Puede entenderse que los gobiernos progresistas y de nueva izquierda en América Latina destaparon las reacciones de varios sectores afectados por la alteración de la economía tradicional, del régimen político que otrora controlaban y por la promoción de las clases medias, trabajadores y sectores populares como ejes de los nuevos poderes en el Estado. Partidos tradicionales, elites empresariales aferradas al neoliberalismo, medios de comunicación vinculados con estos intereses y, sin duda, el imperialismo, no han escatimado ninguna estrategia para detener a los gobiernos de nueva izquierda e incluso para derrocarlos.

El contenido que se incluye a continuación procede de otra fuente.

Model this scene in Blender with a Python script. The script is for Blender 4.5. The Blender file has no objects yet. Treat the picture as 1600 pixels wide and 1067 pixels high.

En ese marco, la crisis económica desatada a partir de 2015, una serie de debilidades y errores de los propios gobiernos de nueva izquierda, así como la sucesión del triunfo presidencial de Mauricio Macri en Argentina, el golpe de Estado institucional contra Dilma Rousseff, en Brasil, y la pérdida del referendo en Bolivia sobre la reelección del presidente Evo Morales, han creado el marco nacional para que las derechas políticas y económicas refuercen el camino para su restauración en el poder, ante lo que se ha dado en calificar como “fin de ciclo” de los gobiernos progresistas.
Aprovechando la misma coyuntura, también ha renacido el interés “americanista” por intentar recobrar para la OEA el papel protagónico en defensa de la “democracia” y con el fin de acabar con el impulso que en otro momento alcanzaron Unasur y Celac.
El relativo debilitamiento de Unasur y la Celac ha creado el espacio para que el Secretario General de la OEA, Luis Almagro, se lance por la recuperación de la entidad en el accionar continental. Pero lo ha hecho precisamente en el viejo espíritu con el que nació esa misma institución, porque le interesa, de repente, aplicar la Carta Democrática a Venezuela.
En efecto, en la reunión del pasado 23 de junio, Almagro sostuvo: “El Consejo Permanente debe mantenerse del lado correcto de la historia y defender a un pueblo que necesita voz”; añadió: “Estimo que existe una grave alteración del orden constitucional y democrático en Venezuela”; y concluyó:
“El que debería ser uno de los países más ricos de la región se encuentra más bien enfrentando niveles de pobreza sin precedentes, una severa crisis humanitaria y uno de los más altos índices de delincuencia en el mundo”, por todo lo cual, “El Consejo Permanente debería tomar las medidas necesarias para atender a la crisis humanitaria sin precedentes e innecesaria que sufre Venezuela (...), expresarse claramente sobre los prisioneros políticos (...) y apoyar la voluntad del pueblo venezolano en su llamado a un referendo revocatorio” (http://goo.gl/KPur6F).
Tras 4 horas de discusiones la OEA no llegó a ninguna posición contra Venezuela. Pero la derrota de Almagro y de la OEA no puede tomarse como definitiva. Si tendría éxito la gestión para que efectivamente se considere que en Venezuela existe una “crisis humanitaria” y que se aplique la Carta Democrática, entonces queda abierto el camino para la injerencia y la intervención e, incluso, la posibilidad de apartar de la OEA a Venezuela. El viejo camino de lo que ya vivió Cuba.
En la geopolítica continental por el “americanismo”, América Latina tiene que volver sobre el fortalecimiento de sus propias instituciones, de manera que la coyuntura debe servir para retomar el camino de consolidación de entidades como la Alianza Bolivariana para los Pueblos de Nuestra América (Alba), Unasur y Celac, que expresan los intereses específicos de la región, y que son distintos a los de Estados Unidos, país con el cual las mejores relaciones sólo pueden basarse en el respeto mutuo a las soberanías nacionales latinoamericanas y a sus propios “modelos” de economía, sociedad y política.